March 29, 2010

Welcome Spring!! This week brought the entire spectrum of weather--sunshine and 70 degrees, cloudy and rainy plus even a few snow flurries, two short hail storms and then more sunshine. All of the girls at the Asian barn continue to flourish, thrive and embrace every facet of our weather. This week not only marked the first day of Spring, but also the first sprigs of grass that are now long enough to graze on.
Sissy and Winkie followed a trail down through the woods that opens into Dr. Scott's Pasture, a favorite hang-out for these two. Winkie was in the lead, walking her usual pace, a slow methodical stroll, reaching the edge of the forest. Suddenly she paused and raised her head, her eyes opened wide then she started flapping her ears. Winkie's caregivers couldn't contain themselves either, saying, "Winkle, grass to graze on. Isn't it wonderful?" Winkie responded with a few of her little 'phish phish' noises (one of her soft expressions of contentment), then her trunk hit the ground grazing... and grazing, followed by much more grazing. Ahh, the simple pleasures of Spring!
The Spring weather for Flora and Tange (pictured) inspired them to spend many days this week re-exploring the pine sapling plateau. This is one of the furthest corners of their habitat and a place they have not been all winter. The rains came, soaked the ground and once again made luscious mud for play. Both the girls were found at breakfast covered in big clumps of mud. Later, word spread that they had been spotted tossing mud at each other.

When the rains stopped and the weather turned cool, the girls appeared, heading back to the barn for shelter. They came in and relaxed and ate some hay while trying to rub as much mud as they could onto the stall bars. Then Tange started to rub her foot against the rubber floor, trying to displace some rocks in her pad. Back and forth she went, back and forth with both of her feet, while rubbing her trunk at the same time. All this commotion got Flora's attention and then both were doing the same foot dance side-by-side. First Tange lay down and then Flora did the same. Both got up and began throwing imaginary dust on themselves, so tangible shavings were put down in front of their stalls. That was much more fun to gather and toss on their heads, backs, bellies and legs.
Wednesday night's thunderstorm sent Debbie and Ronnie back up to the south gate area on Thursday morning. Around 2:00 PM, only Ronnie had come down. The caregiver brought her some hay, figuring Debbie wasn't far behind her friend. Sure enough, about 20 minutes later, Debbie came tromping out of the woods, scratching her sides against every tree on the way.
Minnie is beginning to make playing in the pond a daily activity. She thrashes logs and snaps small trees. She must have been thinking of her sisters yesterday when she knocked over a medium-sized willow tree, as willow browse is one of Lizzie's favorites! While Minnie swims, Lottie usually just stands at the edge of the pond, dipping her trunk in every now and then as if to say, "Hmm, not quite warm enough for me!"

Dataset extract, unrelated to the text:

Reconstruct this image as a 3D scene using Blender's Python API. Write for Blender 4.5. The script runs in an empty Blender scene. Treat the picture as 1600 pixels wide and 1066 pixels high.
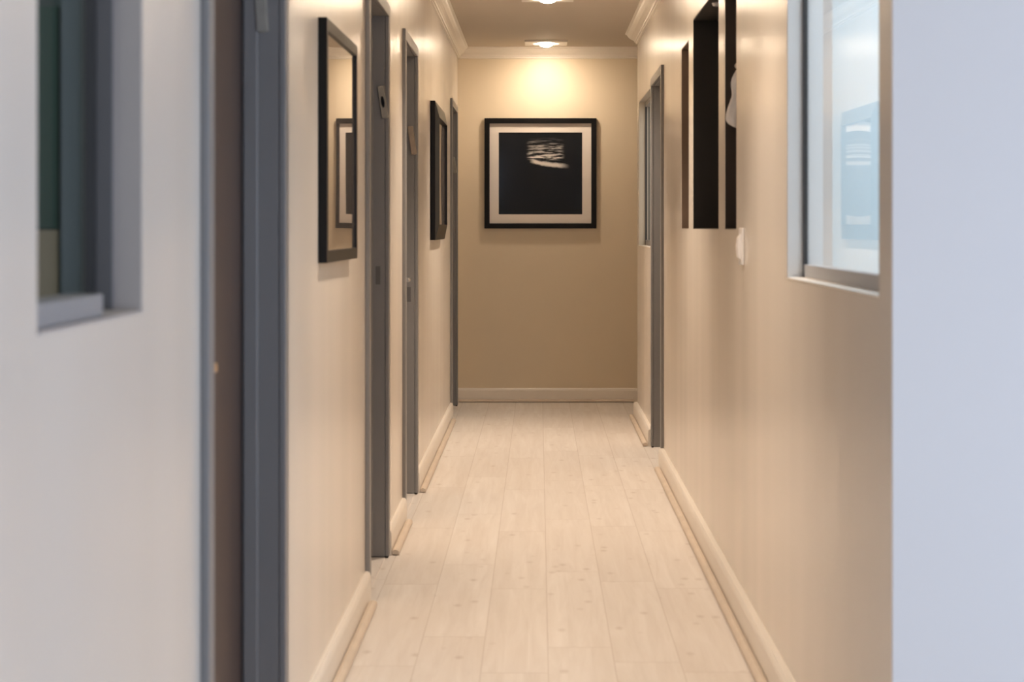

We wanted to take this opportunity to thank some students from Ohio State University who, for the fourth year, just spent their alternative spring break volunteering at the Sanctuary. We honor the exceptional work ethic of this group of ten and all they accomplished, including cleaning up creeks down by the lake, digging up bamboo to be relocated in other habitats, and tearing down an old, precariously-standing barn. We were also excited to have their help to begin prepping and planting onions, potatoes and beets in a vegetable garden area for the elephants! For obvious reasons, this garden is located in an area the elephants can't reach, and since the soil here was heavy in clay, we put the elephants' waste to work from a compost pile we have been cultivating for several years. Now that we have our own "black gold" recipe mixed in, this should work nicely! Soon, a local volunteer and avid gardener will begin planting some more home grown produce here for the Girls.